Exercise task: For this exercise, repeat all of the material verbatim apart from its images.

::: Supplied information :::

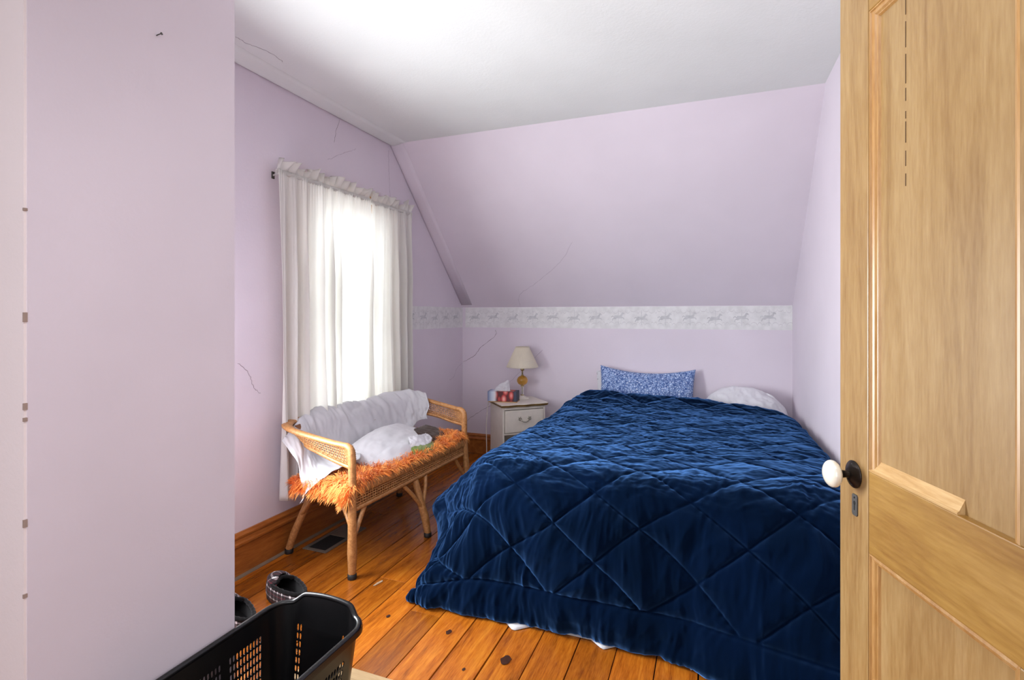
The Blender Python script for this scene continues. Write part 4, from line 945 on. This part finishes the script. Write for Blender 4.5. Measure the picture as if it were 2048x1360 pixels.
# quilting: two families of diagonal seams, a border seam near the hems
ku, kv = .36, .265
wu = U+.03*vnoise(U*2.2, Vv*2.2, 41); wv = Vv+.03*vnoise(U*2.2, Vv*2.2, 42)
a1 = (wu-1.28)/ku+(wv-vfoot+.475)/kv; a2 = (wu-1.28)/ku-(wv-vfoot+.475)/kv
ds = np.minimum(np.abs(a1-np.round(a1)), np.abs(a2-np.round(a2)))*ku*.7
dh = np.abs(Vv-(vfoot-.095)); dl = np.abs(U-.10)
inb = (Vv > vfoot-.095) | (U < .10)
ds = np.where(inb, np.minimum(dh, dl), np.minimum(ds, np.minimum(dh, dl)))
puff = 1-np.exp(-(ds/.035)); seam = np.exp(-(ds/.006)**2)
front = np.clip((Vv-(vfoot-.52))/.15, 0, 1)            # 1 on the foot drop
top_ = 1-front
leftside = np.clip((.42-U)/.1, 0, 1)
def ridge(x, y, s, o=3):
    r = 0; amp = 1
    for k in range(o): r = r+amp*(1-2*np.abs(vnoise(x*2**k, y*2**k, s+k))); amp *= .5
    return r/1.75
qx = U+.05*vnoise(U*4, Vv*4, 61); qy = Vv+.05*vnoise(U*4, Vv*4, 62)
lr = np.clip((U-.5)/1.1, 0, 1)
w_top = ridge(qx*2.6, qy*10, 71, 4)*(.55+.45*lr)+ridge(qx*5.5+qy*5, qy*9-qx*5, 75, 4)*(1-.7*lr)*.9+.45*ridge(qx*9, qy*16, 77, 2)
w_front = ridge(qx*9, qy*1.7, 81)*.8+ridge(qx*5+qy*2, qy*1.6, 85)*.8
lip = np.exp(-((Vv-(vfoot-.56))/.15)**2)                # gathers that run over the foot edge
w_lip = np.sign(ridge(qx*15, qy*2.0, 111, 2))*np.abs(ridge(qx*15, qy*2.0, 111, 2))**.8
hang = ridge(qx*17+.6*vnoise(U*3, Vv*5, 118), qy*1.3, 115, 2)
puck = np.sin((U*1.0+.6*Vv)*150+6*vnoise(U*6, Vv*6, 91))*np.exp(-(ds/.03))*(.5+.5*vnoise(U*5, Vv*5, 95))
disp = (.0035+.0085*front)*puff-(.0025+.0025*front)*seam+(.0125*w_top*top_+.019*w_front*front)*(.35+.65*puff)+.0030*puck+.0085*w_lip*lip*(.4+.6*puff)+.0065*hang*front*(.3+.7*puff)+.007*fbm(U*3, Vv*3, 99)
edge = np.clip((vv[-1]-Vv)/.05, 0, 1)*np.clip((uu[-1]-U)/.04, .0, 1); disp *= edge
disp = disp*np.clip(.15+U/.05, 0, 1)
# long soft vertical folds on the foot drop and left drop
disp += front*edge*.012*np.sin(U*9+1.5*vnoise(U*2, Vv*.6, 33))*np.clip((Vv-(vfoot-.45))/.3, 0, 1)*np.clip(1-(Vv-(vfoot-.02))/.04, 0, 1)
P = P+N*disp[..., None]
P[..., 2] = np.maximum(P[..., 2], .006)
P[..., 0] = np.minimum(P[..., 0], C_R-.004)
comf = empty('comforter', (-.2, 3.0, 0)); off = np.array([-.2, 3.0, 0])
m = MB(); m.grid(P-off); m.build('quilted_cover', M['navy'], comf)
tag(comf, 'navy blue diamond-quilted comforter spread over the bed down to the floor', 'comforter')
# bed sheet corners peeking out under the hem
sh2 = tag(empty('bed_sheet', (-.2, 1.93, 0)), 'white bed sheet with corners peeking out under the navy comforter hem', 'sheet')
m = MB(); P2 = []
for x in np.linspace(-.95, .25, 90):
    d = 0
    for cx_, ww, dd in ((-.70, .06, .052), (-.36, .05, .04), (-.13, .02, .03), (-.06, .025, .04)): d = max(d, dd*max(0, 1-abs(x-cx_)/ww))
    P2.append([(x+.2, .05-.0, .02+.003*math.sin(x*40)), (x+.2, 0-d*.3, .012), (x+.2, -.045-d*.8, .006+.003*(d > 0)), (x+.2, -.05-d, .002)])
m.grid(np.array(P2)); m.build('sheet_hem', M['white_cloth'], sh2, solid=.0015)

# pillows on the bed
bp = pillow('floral_pillow', .70, .44, .14, M['floral'], None, (-.45, 3.945, .60), (math.radians(72), math.radians(1), math.radians(2)), 21, .06, .007, 80, 60, .018)
tag(bp, 'blue and white floral pillow propped against the back wall', 'pillow')
b3 = pillow('plain_pillow', .68, .42, .05, M['white_pillow'], None, (-.502, 4.04, .556), (math.radians(86), 0, 0), 23, .05, .003)
tag(b3, 'white pillow edge showing behind the blue floral pillow', 'pillow')
b4 = pillow('plain_pillow', .60, .42, .16, M['white_pillow'], None, (.225, 3.862, .545), (math.radians(50), math.radians(7), math.radians(-2)), 27, .12, .010, 70, 54, power=.6, bend=-.03, rnd=.62)
tag(b4, 'plump white pillow slumped in the right corner behind the comforter', 'pillow')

:::

Solution to the problem:
The Blender Python script for this scene continues. Write part 4, from line 945 on. This part finishes the script. Write for Blender 4.5. Measure the picture as if it were 2048x1360 pixels.
# quilting: two families of diagonal seams, a border seam near the hems
ku, kv = .36, .265
wu = U+.03*vnoise(U*2.2, Vv*2.2, 41); wv = Vv+.03*vnoise(U*2.2, Vv*2.2, 42)
a1 = (wu-1.28)/ku+(wv-vfoot+.475)/kv; a2 = (wu-1.28)/ku-(wv-vfoot+.475)/kv
ds = np.minimum(np.abs(a1-np.round(a1)), np.abs(a2-np.round(a2)))*ku*.7
dh = np.abs(Vv-(vfoot-.095)); dl = np.abs(U-.10)
inb = (Vv > vfoot-.095) | (U < .10)
ds = np.where(inb, np.minimum(dh, dl), np.minimum(ds, np.minimum(dh, dl)))
puff = 1-np.exp(-(ds/.035)); seam = np.exp(-(ds/.006)**2)
front = np.clip((Vv-(vfoot-.52))/.15, 0, 1)            # 1 on the foot drop
top_ = 1-front
leftside = np.clip((.42-U)/.1, 0, 1)
def ridge(x, y, s, o=3):
    r = 0; amp = 1
    for k in range(o): r = r+amp*(1-2*np.abs(vnoise(x*2**k, y*2**k, s+k))); amp *= .5
    return r/1.75
qx = U+.05*vnoise(U*4, Vv*4, 61); qy = Vv+.05*vnoise(U*4, Vv*4, 62)
lr = np.clip((U-.5)/1.1, 0, 1)
w_top = ridge(qx*2.6, qy*10, 71, 4)*(.55+.45*lr)+ridge(qx*5.5+qy*5, qy*9-qx*5, 75, 4)*(1-.7*lr)*.9+.45*ridge(qx*9, qy*16, 77, 2)
w_front = ridge(qx*9, qy*1.7, 81)*.8+ridge(qx*5+qy*2, qy*1.6, 85)*.8
lip = np.exp(-((Vv-(vfoot-.56))/.15)**2)                # gathers that run over the foot edge
w_lip = np.sign(ridge(qx*15, qy*2.0, 111, 2))*np.abs(ridge(qx*15, qy*2.0, 111, 2))**.8
hang = ridge(qx*17+.6*vnoise(U*3, Vv*5, 118), qy*1.3, 115, 2)
puck = np.sin((U*1.0+.6*Vv)*150+6*vnoise(U*6, Vv*6, 91))*np.exp(-(ds/.03))*(.5+.5*vnoise(U*5, Vv*5, 95))
disp = (.0035+.0085*front)*puff-(.0025+.0025*front)*seam+(.0125*w_top*top_+.019*w_front*front)*(.35+.65*puff)+.0030*puck+.0085*w_lip*lip*(.4+.6*puff)+.0065*hang*front*(.3+.7*puff)+.007*fbm(U*3, Vv*3, 99)
edge = np.clip((vv[-1]-Vv)/.05, 0, 1)*np.clip((uu[-1]-U)/.04, .0, 1); disp *= edge
disp = disp*np.clip(.15+U/.05, 0, 1)
# long soft vertical folds on the foot drop and left drop
disp += front*edge*.012*np.sin(U*9+1.5*vnoise(U*2, Vv*.6, 33))*np.clip((Vv-(vfoot-.45))/.3, 0, 1)*np.clip(1-(Vv-(vfoot-.02))/.04, 0, 1)
P = P+N*disp[..., None]
P[..., 2] = np.maximum(P[..., 2], .006)
P[..., 0] = np.minimum(P[..., 0], C_R-.004)
comf = empty('comforter', (-.2, 3.0, 0)); off = np.array([-.2, 3.0, 0])
m = MB(); m.grid(P-off); m.build('quilted_cover', M['navy'], comf)
tag(comf, 'navy blue diamond-quilted comforter spread over the bed down to the floor', 'comforter')
# bed sheet corners peeking out under the hem
sh2 = tag(empty('bed_sheet', (-.2, 1.93, 0)), 'white bed sheet with corners peeking out under the navy comforter hem', 'sheet')
m = MB(); P2 = []
for x in np.linspace(-.95, .25, 90):
    d = 0
    for cx_, ww, dd in ((-.70, .06, .052), (-.36, .05, .04), (-.13, .02, .03), (-.06, .025, .04)): d = max(d, dd*max(0, 1-abs(x-cx_)/ww))
    P2.append([(x+.2, .05-.0, .02+.003*math.sin(x*40)), (x+.2, 0-d*.3, .012), (x+.2, -.045-d*.8, .006+.003*(d > 0)), (x+.2, -.05-d, .002)])
m.grid(np.array(P2)); m.build('sheet_hem', M['white_cloth'], sh2, solid=.0015)

# pillows on the bed
bp = pillow('floral_pillow', .70, .44, .14, M['floral'], None, (-.45, 3.945, .60), (math.radians(72), math.radians(1), math.radians(2)), 21, .06, .007, 80, 60, .018)
tag(bp, 'blue and white floral pillow propped against the back wall', 'pillow')
b3 = pillow('plain_pillow', .68, .42, .05, M['white_pillow'], None, (-.502, 4.04, .556), (math.radians(86), 0, 0), 23, .05, .003)
tag(b3, 'white pillow edge showing behind the blue floral pillow', 'pillow')
b4 = pillow('plain_pillow', .60, .42, .16, M['white_pillow'], None, (.225, 3.862, .545), (math.radians(50), math.radians(7), math.radians(-2)), 27, .12, .010, 70, 54, power=.6, bend=-.03, rnd=.62)
tag(b4, 'plump white pillow slumped in the right corner behind the comforter', 'pillow')